沖縄カーディーラーの整備部門で、唯一の法人担当としてタクシー車専門の整備技術者として約7年間従事。その後、整備技術をさらに磨くため単身で渡米。しかし、日本と比較して部品価格の安かった米国では、ブレーキなどの分解整備はほとんどせず交換整備が主だったと言う。「このままでは自分の整備技術が鈍ってしまう」と危機感を覚えた切原社長は、「このままアメリカにとどまって働いてほしい」という声を振り切り約9ヵ月で帰国。その後、県下のタクシー会社の鈑金部門の門を叩いて鈑金技術を独学で学び、さらに腕に磨きをかけた。
2010年には整備工場として同社をスタート。創業当時は、「ディーラー整備時代の専門性を武器に、タクシー会社へ足を運び営業していた」。出張整備を軸に、オルタネーターなどの部品のオーバーホールにも対応することで、ディーラー整備との違いを明確にし、徐々に顧客を獲得していった。その高い技術力とていねいなサービスが反響を呼び、高い顧客満足度からリピーターも少なくなかったと言う。
その後、他社の整備工場と差別化を図るため、大阪のデントリペアスクールへ通い、デントリペア及びウィンドリペア技術を習得。
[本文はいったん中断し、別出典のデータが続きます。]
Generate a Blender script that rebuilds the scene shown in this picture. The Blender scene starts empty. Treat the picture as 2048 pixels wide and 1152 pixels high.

2016年には本格的に両リペアをサービスメニューに追加した。
業容の多角化でサービス拡充へ
現在、車検・一般整備は親しい顧客からしか受注しておらず月に10台ほど。主な入庫はデントリペア:約30台、ウィンドリペア:20~30台で、約50~60台を1ヵ月で処理する。加えて、今年3月末に愛知県で降ったひょうの影響で、沖縄へ出荷される予定の新車がひょう害車となり、ディーラーからその修理依頼が絶え間なく舞い込んでいた。4月から対応に追われ、通常入庫とは別に約2ヵ月半で70台ほどを処理したと言う。そのため、午前はデントリペア出張修理、午後は保険修理のひょう害車対応というのが最近の日々のルーティーンになっている。
現場では、同じデントリペアスクールの卒業生である若い技術者が来ており、切原社長の技術を学びつつひょう害車対応を手伝っている。「飛び石のフロントガラス修理も毎日1台以上依頼が来るから、もう少し居てほしい気持ちもある」という本音も語ってくれた。
今後は新たなサービス拡充に取り組み、座席シートなどのインテリアリペアを学ぶ予定。沖縄に限った話ではないが、「旧車を含めたパーツ部品の供給が減少傾向にあり、部品代の高騰や部品仕入れ待ちによる修理期間の長期化が重なると、処理台数の減少による粗利の低下を懸念せざるを得ない」と言う。その上で、「トータルカーサービスとして、地域の同業他社がまだ充分に提供できていない技術を顧客に届けることで、差別化を図り続けていきたい」。